The composted waste of just our 41 largest cities of over 1 million population can more than meet this need. It is hard to imagine a more beneficial win-win solution than the use of city compost in farmlands and orchards within 50-100 km of a city, for improving urban hygiene and rural prosperity. Adopting Integrated Plant Nutrient Management, called IPNM, which is the combined use of organic manures or city compost with chemical fertilizers for optimum results, will generate enormous national savings. Yet all of the 20-odd city compost plants set up today find it difficult to sell their product in the absence of any Govt encouragement.

This is because of the enormous fertiliser subsidies of almost Rs 14,000 crore, each year! Farmers find urea cheap and easy to use, though they know its unbalanced use destroys their soil fertility in a few years. 11.6 million hectares of India’s soil has turned saline or alkaline and lost annual productivity worth Rs 100–300 crore through unbalanced use of fertilizers, over-watering and progressive depletion of nutrients and micro-nutrients. We have a total of 21.7 million hectares of both natural and man-made barren fields in India, awaiting rescue. Yet we have seen how much resistance there was in the February 2003 budget to reducing the fertiliser subsidy by a mere 0.5%, merely because politicians want quick popularity. A one-time capital cost of Rs 1700 crores can provide compost plants for the waste of all our 41 Class 1 cities. This is just 12% of only one year’s fertilizer subsidies and concessions, and definitely a cost-effective investment. So through the Court I am seeking a Task Force and Action Plan, from the Ministries of Agriculture and of Fertilisers, to promote IPNM for this coming season.

A visit to a compost plant shows that though thin-film plastic waste may be only 2-5% by weight of the total waste, by volume it exceeds the volume of compost produced. So mixed wastes cannot be effectively composted at rates affordable to farmers. That is why it is so important to keep “dry” wastes out of “wet” wastes. Citizens who do this can be proud of their own important role in making compost affordable, reducing rural poverty and drought-proofing India’s agriculture.

Plastics will not find their way into the waste if there is a market and decent price for them.
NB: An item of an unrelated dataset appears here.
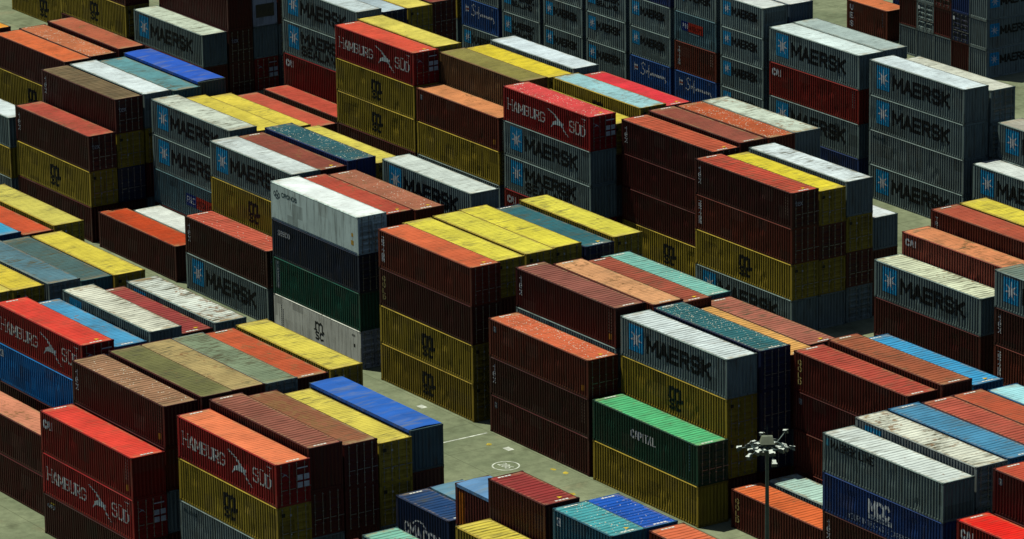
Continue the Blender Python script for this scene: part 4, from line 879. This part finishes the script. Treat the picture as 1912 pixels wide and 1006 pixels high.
for si, (x, y, ztot, k, types, roof, flags, short, rotz) in enumerate(STACKS):
    ty = types.split(); n = len(ty); h = ztot / n
    for lv in range(n):
        top = lv == n - 1; t = ty[lv]; below = n - 1 - lv
        if (si, lv) in NOT_SEEN: continue
        hid = (si, lv) in HIDDEN
        if hid: label, group = 'container hidden wholly inside the stacks', 'containers hidden inside the stacks'
        else:
            group = TYPES[t][2] + ' containers stacked in the yard'
            label = ('container under the ' if 'roof' in short or 'tarpaulin' in short or 'strip' in short else 'uppermost container of the ' if 'column' in short or 'stack' in short or 'doors' in short or ' top' in short or ' end ' in short else '') + short
            if below:
                label = TYPES[t][1] + ' ' + ORD[below] + ' the ' + short
                if len(label.split()) > 16: label = TYPES[t][2] + ' container ' + ORD[below] + ' the ' + short
        fl = flags if top else ('p' if short.startswith('nearest column') else '')
        if short.startswith('nearest column'): fl = 'p'
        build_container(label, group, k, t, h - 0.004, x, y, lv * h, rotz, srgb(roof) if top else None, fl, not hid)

# ---------------------------------------------------------------- ground and painted markings
g = MB(); g.quad((-1500, -1500, 0), (1500, -1500, 0), (1500, 1500, 0), (-1500, 1500, 0))
tag(link('ground', g.mesh('ground', M_GROUND)), kind='structure')
def paint(name, polys, mat, z=0.004):
    b = MB()
    for i, p in enumerate(polys): b.poly([(x_, y_, z + 0.0004 * (i % 6)) for x_, y_ in p])
    return tag(link(name, b.mesh(name, mat)), kind='structure')
def line(x0, y0, x1, y1, w): return stroke([(x0, y0), (x1, y1)], w)
paint('painted_line', line(-12.6, -16.2, -12.6, -0.3, .16), M_LINE)
paint('painted_line', line(14.2, -16.2, 14.2, -0.6, .16), M_LINE)
cx, cy = -5.9, -3.1
ring = [q for q in stroke(arc(cx, cy, .92, .92, 0, 360, 28), .10)]
num = word('286', cx - .56, cy - .28, .56, .28, .13, .085)
paint('painted_bay_number', ring + num, M_LINE, 0.005)
for (mx, my) in ((-9.2, -1.2), (3.2, -2.4), (-20.6, -1.0)):
    paint('painted_square', [[(mx, my), (mx + .75, my), (mx + .75, my + .5), (mx, my + .5)]], M_LINE)
rr = random.Random(4)
for (mx, my) in ((-10.4, -1.5), (1.6, -2.7), (-3.4, -.9), (-2.3, -.6), (6.2, -1.3), (7.2, -.9)):
    paint('yellow_marking', [[(mx + .32 * math.cos(a) * rr.uniform(.5, 1.2), my + .24 * math.sin(a) * rr.uniform(.5, 1.2)) for a in [i * PI / 5 for i in range(10)]]], M_YEL)

# ---------------------------------------------------------------- high mast light in front of the bays
mast = bpy.data.objects.new('high_mast_light', None); C.objects.link(mast); MX, MY, MH = 71.7, -38.2, 29.6
mast.location = (MX, MY, 0); tag(mast, 'tall dark lamp mast crowned with a cluster of white floodlights', 'lamp mast')
b = MB(); b.tube((0, 0, 0), (0, 0, MH - .2), 0.26, 0.085, 16)
link('pole', b.mesh('pole', M_MAST), mast)
b = MB(); R1 = 0.78
for i in range(20):
    a0, a1 = 2 * PI * i / 20, 2 * PI * (i + 1) / 20
    b.tube((R1 * math.cos(a0), R1 * math.sin(a0), MH - .1), (R1 * math.cos(a1), R1 * math.sin(a1), MH - .1), .045, .045, 6)
for i in range(6):
    a0 = 2 * PI * i / 6; b.tube((0.1 * math.cos(a0), .1 * math.sin(a0), MH - .1), (R1 * math.cos(a0), R1 * math.sin(a0), MH - .1), .035, .035, 6)
link('head_ring', b.mesh('head_ring', M_MAST), mast)
b = MB(); vs = [(-.36, -.32, MH + .08), (.36, -.32, MH + .08), (.36, .32, MH + .08), (-.36, .32, MH + .08), (-.27, -.10, MH + .44), (.27, -.10, MH + .44), (.27, .10, MH + .44), (-.27, .10, MH + .44)]
b.v = vs; b.f = [(0, 3, 2, 1), (4, 5, 6, 7), (0, 1, 5, 4), (1, 2, 6, 5), (2, 3, 7, 6), (3, 0, 4, 7)]
wc = link('winch_cover', b.mesh('winch_cover', M_COVER), mast); wc.rotation_euler = (0, 0, math.radians(58))
b = MB()
b.v = [(-.11, 0, .0), (.11, 0, .0), (.17, -.30, -.10), (-.17, -.30, -.10), (-.10, 0, .17), (.10, 0, .17), (.15, -.27, .13), (-.15, -.27, .13)]
b.f = [(3, 2, 1, 0), (4, 7, 6, 5), (0, 1, 5, 4), (1, 2, 6, 5), (2, 3, 7, 6), (3, 0, 4, 7)]
b.tube((0, .0, .08), (0, .16, .08), .05, .04, 8); b.box(-.135, -.118, -.20, -.02, .02, .22); b.box(.118, .135, -.20, -.02, .02, .22)
FL = b.mesh('floodlight', M_HOUS)
b = MB(); b.v = [(-.12, .02, .195), (.12, .02, .195), (.17, -.31, .150), (-.17, -.31, .150), (-.12, .02, .215), (.12, .02, .215), (.17, -.31, .170), (-.17, -.31, .170)]
b.f = [(0, 1, 2, 3), (7, 6, 5, 4), (0, 4, 5, 1), (1, 5, 6, 2), (2, 6, 7, 3), (3, 7, 4, 0)]
TOP = b.mesh('visor', M_LAMP)
b = MB(); b.quad((-.15, -.294, -.09), (.15, -.294, -.09), (.13, -.276, .12), (-.13, -.276, .12))
LN = b.mesh('lens', M_LENS)
fr = random.Random(9)
spots = [(R1 + .05, 2 * PI * i / 10 + .2, fr.uniform(-.08, .08)) for i in range(10)] + [(.46, 2 * PI * i / 7, fr.uniform(-.10, .02)) for i in range(7)] + [(1.30, a, dz) for a, dz in ((.45, .15), (1.75, .45), (2.75, .20), (3.9, -.15), (5.0, -.10), (5.9, -.35))]
for r_, a, dz in spots:
    o = link('floodlight', FL, mast, loc=(r_ * math.cos(a), r_ * math.sin(a), MH - .2 + dz)); o.rotation_euler = (fr.uniform(-.15, .5), fr.uniform(-.2, .2), a + PI / 2 + fr.uniform(-.6, .6)); o.scale = (.82, .82, .82)
    link('visor', TOP, o); link('lens', LN, o)
    if r_ > 1.2:
        b = MB(); b.tube((.7 * math.cos(a), .7 * math.sin(a), MH - .1), (r_ * math.cos(a), r_ * math.sin(a), MH - .14 + dz), .028, .028, 6)
        link('bracket', b.mesh('bracket', M_MAST), mast)
b = MB()
for i in range(3): b.tube((.16 * math.cos(2.1 * i), .16 * math.sin(2.1 * i), MH - .15), (.05 * math.cos(2.1 * i), .05 * math.sin(2.1 * i), MH + .1), .012, .012, 5)
b.tube((0, 0, MH + .5), (0, 0, MH + 1.05), .016, .006, 5)
link('lightning_rod', b.mesh('lightning_rod', M_MAST), mast)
That is why I regularly visit as many cities as I can, on my own, sharing my experience and advice on simple cost-effective solutions that require better management, not more money, and trying to find good recycling practices such as the use of shredded plastic in tar roads which improves their life by 200-300%. So the last orders I will seek from the Court will be for Waste Minimisation and Eco-friendly Packaging Rules which exist in so many other countries round the world to reduce wastes like PET bottles. After that, once the case is sent to all the High Courts, the real field work will begin, a “missionary” phase of ensuring compliance with both Report and Rules, of spreading information about "Best Practices" from city to city, and of addressing major policy issues as they arise from time to time.

This is a task for every one of us, as Article 51 A of our Constitution says that “it shall be the duty of every citizen of India to value and preserve the rich heritage of our composite culture, to protect and improve the natural environment including forests, lakes, rivers and wildlife and have compassion for living creatures.”